* [PROVIDED DATA]:
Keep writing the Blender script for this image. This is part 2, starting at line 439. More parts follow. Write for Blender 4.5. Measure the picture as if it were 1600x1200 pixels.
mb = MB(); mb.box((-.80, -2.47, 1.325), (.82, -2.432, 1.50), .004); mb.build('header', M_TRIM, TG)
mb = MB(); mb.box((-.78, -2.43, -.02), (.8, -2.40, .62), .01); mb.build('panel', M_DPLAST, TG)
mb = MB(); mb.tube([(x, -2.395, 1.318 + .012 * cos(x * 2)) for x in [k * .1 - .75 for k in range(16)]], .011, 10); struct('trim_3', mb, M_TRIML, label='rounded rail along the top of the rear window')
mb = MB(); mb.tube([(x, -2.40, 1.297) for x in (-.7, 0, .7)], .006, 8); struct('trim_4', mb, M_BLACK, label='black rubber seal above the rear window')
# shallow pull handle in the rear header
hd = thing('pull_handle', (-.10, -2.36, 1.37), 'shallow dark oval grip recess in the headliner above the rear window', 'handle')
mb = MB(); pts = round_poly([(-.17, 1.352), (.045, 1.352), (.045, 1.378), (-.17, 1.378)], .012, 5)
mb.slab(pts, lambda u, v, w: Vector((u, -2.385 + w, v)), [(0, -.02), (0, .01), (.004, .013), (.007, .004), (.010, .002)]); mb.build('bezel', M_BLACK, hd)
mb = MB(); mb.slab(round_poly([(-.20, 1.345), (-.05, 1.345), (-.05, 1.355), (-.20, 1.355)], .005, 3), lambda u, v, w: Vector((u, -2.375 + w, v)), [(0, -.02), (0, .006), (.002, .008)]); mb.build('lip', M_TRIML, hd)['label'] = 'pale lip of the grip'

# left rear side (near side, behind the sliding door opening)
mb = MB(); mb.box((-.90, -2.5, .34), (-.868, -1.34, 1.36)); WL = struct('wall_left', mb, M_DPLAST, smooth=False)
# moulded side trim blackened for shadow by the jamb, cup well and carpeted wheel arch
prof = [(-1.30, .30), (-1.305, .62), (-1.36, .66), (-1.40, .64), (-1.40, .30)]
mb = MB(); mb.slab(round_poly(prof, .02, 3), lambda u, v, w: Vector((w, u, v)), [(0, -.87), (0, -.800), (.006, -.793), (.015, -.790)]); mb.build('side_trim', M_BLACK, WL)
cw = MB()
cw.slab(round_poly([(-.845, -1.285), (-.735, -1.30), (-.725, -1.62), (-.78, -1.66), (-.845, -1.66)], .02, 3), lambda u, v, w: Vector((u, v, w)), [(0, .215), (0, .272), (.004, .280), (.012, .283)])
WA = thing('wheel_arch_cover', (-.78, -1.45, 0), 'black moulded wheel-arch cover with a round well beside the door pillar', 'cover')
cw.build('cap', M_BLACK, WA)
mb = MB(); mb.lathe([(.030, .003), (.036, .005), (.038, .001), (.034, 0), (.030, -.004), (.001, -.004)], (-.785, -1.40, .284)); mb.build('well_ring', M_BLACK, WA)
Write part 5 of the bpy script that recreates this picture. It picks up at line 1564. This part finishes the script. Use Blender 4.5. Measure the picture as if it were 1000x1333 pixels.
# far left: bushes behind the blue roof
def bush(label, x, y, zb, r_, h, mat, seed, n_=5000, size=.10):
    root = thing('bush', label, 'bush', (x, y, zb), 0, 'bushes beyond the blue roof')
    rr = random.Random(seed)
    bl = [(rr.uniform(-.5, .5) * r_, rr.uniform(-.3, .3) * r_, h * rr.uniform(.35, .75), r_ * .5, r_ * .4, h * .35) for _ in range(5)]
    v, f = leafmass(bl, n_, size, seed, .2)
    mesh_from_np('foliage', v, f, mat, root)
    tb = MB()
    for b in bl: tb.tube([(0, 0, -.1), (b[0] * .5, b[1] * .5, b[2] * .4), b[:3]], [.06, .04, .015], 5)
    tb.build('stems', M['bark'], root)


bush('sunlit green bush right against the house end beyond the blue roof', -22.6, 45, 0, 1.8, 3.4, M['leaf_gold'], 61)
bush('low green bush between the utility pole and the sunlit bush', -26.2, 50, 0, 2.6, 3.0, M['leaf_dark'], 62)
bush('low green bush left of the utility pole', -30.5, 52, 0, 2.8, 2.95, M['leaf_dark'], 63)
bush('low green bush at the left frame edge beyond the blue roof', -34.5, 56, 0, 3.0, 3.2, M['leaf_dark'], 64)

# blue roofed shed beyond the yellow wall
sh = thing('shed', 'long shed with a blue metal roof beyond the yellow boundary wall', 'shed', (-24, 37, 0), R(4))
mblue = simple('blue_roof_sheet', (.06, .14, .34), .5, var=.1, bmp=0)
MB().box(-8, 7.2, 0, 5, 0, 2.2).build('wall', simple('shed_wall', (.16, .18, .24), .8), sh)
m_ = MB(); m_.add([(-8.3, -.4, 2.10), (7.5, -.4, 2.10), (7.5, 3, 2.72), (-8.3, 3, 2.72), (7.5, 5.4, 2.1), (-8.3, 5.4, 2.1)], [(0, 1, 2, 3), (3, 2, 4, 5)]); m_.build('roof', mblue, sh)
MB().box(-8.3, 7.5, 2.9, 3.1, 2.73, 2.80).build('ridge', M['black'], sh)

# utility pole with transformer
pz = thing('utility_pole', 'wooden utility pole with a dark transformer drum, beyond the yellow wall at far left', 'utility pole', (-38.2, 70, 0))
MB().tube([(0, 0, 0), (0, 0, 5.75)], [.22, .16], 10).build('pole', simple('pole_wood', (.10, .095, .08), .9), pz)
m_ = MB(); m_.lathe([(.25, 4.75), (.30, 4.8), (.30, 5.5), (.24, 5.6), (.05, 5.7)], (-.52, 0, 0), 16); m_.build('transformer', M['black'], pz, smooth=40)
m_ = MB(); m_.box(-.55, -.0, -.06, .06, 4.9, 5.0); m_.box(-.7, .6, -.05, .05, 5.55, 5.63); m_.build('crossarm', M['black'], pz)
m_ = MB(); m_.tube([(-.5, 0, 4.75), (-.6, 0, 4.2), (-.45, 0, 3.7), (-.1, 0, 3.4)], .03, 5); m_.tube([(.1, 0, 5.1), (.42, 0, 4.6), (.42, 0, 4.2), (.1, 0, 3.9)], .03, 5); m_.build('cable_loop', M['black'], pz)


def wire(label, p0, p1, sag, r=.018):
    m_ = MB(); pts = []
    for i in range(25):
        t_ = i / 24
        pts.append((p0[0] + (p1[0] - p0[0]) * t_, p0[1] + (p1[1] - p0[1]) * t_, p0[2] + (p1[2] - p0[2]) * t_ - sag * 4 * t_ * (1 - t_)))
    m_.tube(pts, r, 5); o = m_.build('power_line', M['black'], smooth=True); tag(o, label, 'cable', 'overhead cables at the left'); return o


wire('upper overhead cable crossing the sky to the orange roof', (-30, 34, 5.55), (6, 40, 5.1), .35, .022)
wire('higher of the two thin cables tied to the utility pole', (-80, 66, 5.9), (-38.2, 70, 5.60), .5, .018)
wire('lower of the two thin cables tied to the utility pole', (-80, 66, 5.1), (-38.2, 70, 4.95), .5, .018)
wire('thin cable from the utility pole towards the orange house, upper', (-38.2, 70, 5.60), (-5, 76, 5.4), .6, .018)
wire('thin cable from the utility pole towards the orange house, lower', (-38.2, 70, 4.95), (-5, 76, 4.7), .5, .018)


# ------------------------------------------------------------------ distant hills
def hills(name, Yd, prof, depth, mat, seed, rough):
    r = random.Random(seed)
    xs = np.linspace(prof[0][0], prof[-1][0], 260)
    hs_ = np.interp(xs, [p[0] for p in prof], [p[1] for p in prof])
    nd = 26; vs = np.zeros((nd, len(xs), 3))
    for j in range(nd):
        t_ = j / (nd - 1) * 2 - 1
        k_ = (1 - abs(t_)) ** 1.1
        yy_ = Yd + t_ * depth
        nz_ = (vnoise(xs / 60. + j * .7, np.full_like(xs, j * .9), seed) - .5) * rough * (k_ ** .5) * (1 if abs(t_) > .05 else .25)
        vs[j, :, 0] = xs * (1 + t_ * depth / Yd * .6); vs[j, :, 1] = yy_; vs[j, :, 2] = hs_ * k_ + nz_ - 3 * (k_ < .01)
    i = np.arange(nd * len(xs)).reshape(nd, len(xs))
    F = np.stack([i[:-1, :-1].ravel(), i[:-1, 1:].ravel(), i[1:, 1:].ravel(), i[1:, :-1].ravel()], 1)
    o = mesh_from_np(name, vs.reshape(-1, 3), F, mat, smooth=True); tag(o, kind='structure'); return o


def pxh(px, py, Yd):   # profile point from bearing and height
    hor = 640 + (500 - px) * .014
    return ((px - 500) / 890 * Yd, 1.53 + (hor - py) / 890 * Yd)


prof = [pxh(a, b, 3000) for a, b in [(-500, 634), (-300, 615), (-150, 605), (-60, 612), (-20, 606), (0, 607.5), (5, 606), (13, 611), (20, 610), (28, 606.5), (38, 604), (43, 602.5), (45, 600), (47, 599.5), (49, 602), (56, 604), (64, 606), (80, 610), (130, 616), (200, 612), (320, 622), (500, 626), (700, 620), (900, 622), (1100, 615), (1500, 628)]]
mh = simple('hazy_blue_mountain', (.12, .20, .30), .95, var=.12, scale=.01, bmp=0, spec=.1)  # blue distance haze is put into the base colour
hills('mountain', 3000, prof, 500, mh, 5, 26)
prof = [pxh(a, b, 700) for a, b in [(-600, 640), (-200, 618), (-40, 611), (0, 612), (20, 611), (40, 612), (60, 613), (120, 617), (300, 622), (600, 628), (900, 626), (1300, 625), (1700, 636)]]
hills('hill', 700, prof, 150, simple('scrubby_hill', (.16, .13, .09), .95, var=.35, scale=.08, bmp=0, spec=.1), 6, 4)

* [STATED EXERCISE]: Repeat exactly the lines from the one that contains "Write part 5" through the one that contains "2.80).build('ridge', M['black'], sh)", and only those.

* [SOLUTION FOR THIS PROBLEM]:
Write part 5 of the bpy script that recreates this picture. It picks up at line 1564. This part finishes the script. Use Blender 4.5. Measure the picture as if it were 1000x1333 pixels.
# far left: bushes behind the blue roof
def bush(label, x, y, zb, r_, h, mat, seed, n_=5000, size=.10):
    root = thing('bush', label, 'bush', (x, y, zb), 0, 'bushes beyond the blue roof')
    rr = random.Random(seed)
    bl = [(rr.uniform(-.5, .5) * r_, rr.uniform(-.3, .3) * r_, h * rr.uniform(.35, .75), r_ * .5, r_ * .4, h * .35) for _ in range(5)]
    v, f = leafmass(bl, n_, size, seed, .2)
    mesh_from_np('foliage', v, f, mat, root)
    tb = MB()
    for b in bl: tb.tube([(0, 0, -.1), (b[0] * .5, b[1] * .5, b[2] * .4), b[:3]], [.06, .04, .015], 5)
    tb.build('stems', M['bark'], root)


bush('sunlit green bush right against the house end beyond the blue roof', -22.6, 45, 0, 1.8, 3.4, M['leaf_gold'], 61)
bush('low green bush between the utility pole and the sunlit bush', -26.2, 50, 0, 2.6, 3.0, M['leaf_dark'], 62)
bush('low green bush left of the utility pole', -30.5, 52, 0, 2.8, 2.95, M['leaf_dark'], 63)
bush('low green bush at the left frame edge beyond the blue roof', -34.5, 56, 0, 3.0, 3.2, M['leaf_dark'], 64)

# blue roofed shed beyond the yellow wall
sh = thing('shed', 'long shed with a blue metal roof beyond the yellow boundary wall', 'shed', (-24, 37, 0), R(4))
mblue = simple('blue_roof_sheet', (.06, .14, .34), .5, var=.1, bmp=0)
MB().box(-8, 7.2, 0, 5, 0, 2.2).build('wall', simple('shed_wall', (.16, .18, .24), .8), sh)
m_ = MB(); m_.add([(-8.3, -.4, 2.10), (7.5, -.4, 2.10), (7.5, 3, 2.72), (-8.3, 3, 2.72), (7.5, 5.4, 2.1), (-8.3, 5.4, 2.1)], [(0, 1, 2, 3), (3, 2, 4, 5)]); m_.build('roof', mblue, sh)
MB().box(-8.3, 7.5, 2.9, 3.1, 2.73, 2.80).build('ridge', M['black'], sh)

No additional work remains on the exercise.